Var-Matin (Brignoles / Le Luc / Saint-Maximin)
Le bon coup du Sénat
Mais pourquoi diable la majorité persiste-t-elle à donner l’impression de vouloir minimiser les agissements d’Alexandre Benalla ? Quelques heures après l’annonce du placement en détention provisoire de l’ex-chef de cabinet adjoint de la Présidence, la critique en règle du travail de la commission d’enquête parlementaire du Sénat par la garde rapprochée d’Emmanuel Macron apparaît pour le moins déplacée. Certes, la présidence a annoncé, hier soir, qu’elle ne réagira pas au contenu du rapport, « par respect pour la séparation des pouvoirs », mais les propos sans équivoque de Benjamin Griveaux, Nicole Belloubet ou encore Gilles Le Gendre mettent clairement en cause le Sénat qui aurait outrepassé ses prérogatives et porté atteinte à la séparation des pouvoirs.
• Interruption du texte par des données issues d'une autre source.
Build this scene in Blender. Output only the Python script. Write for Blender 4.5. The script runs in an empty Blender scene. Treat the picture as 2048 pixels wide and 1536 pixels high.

La Chambre haute a-t-elle fait preuve d’opportunisme en scénarisant à l’excès, au fil des semaines, les travaux de sa commission d’enquête ? C’est possible. Mais les sénateurs ne se sont pas érigés pour autant en commissaires politiques. S’ils ont chargé la barque et rendu un rapport particulièrement sévère, c’est bien parce que le dossier Benalla est accablant, ses mensonges sous serment éhontés et son comportement indéfendable. En affirmant que la sécurité du Président a été affectée, en pointant « des dysfonctionnements majeurs au sein des services de l’État », le Sénat n’a pas franchi la ligne jaune. Et il n’assène pas des « contre-vérités », contrairement à ce qu’a affirmé, hier, le porte-parole du gouvernement à la sortie du Conseil des ministres. Violences, affairisme, armes, relations douteuses, utilisation frauduleuse de passeports diplomatiques : le temps n’est définitivement plus à « l’indulgence » que réclamait début novembre Emmanuel Macron vis-à-vis de son ancien collaborateur, estimant alors que celui qui dort aujourd’hui en prison n’avait pas à être traité « comme le plus grand criminel en liberté. » En livrant avec calme et mesure ce rapport nécessaire qui dérange la majorité, le Sénat a parfaitement joué son rôle de contre-pouvoir. Et démontré de manière éclatante son utilité au moment où de nombreux acteurs du Grand Débat préconisent sa disparition.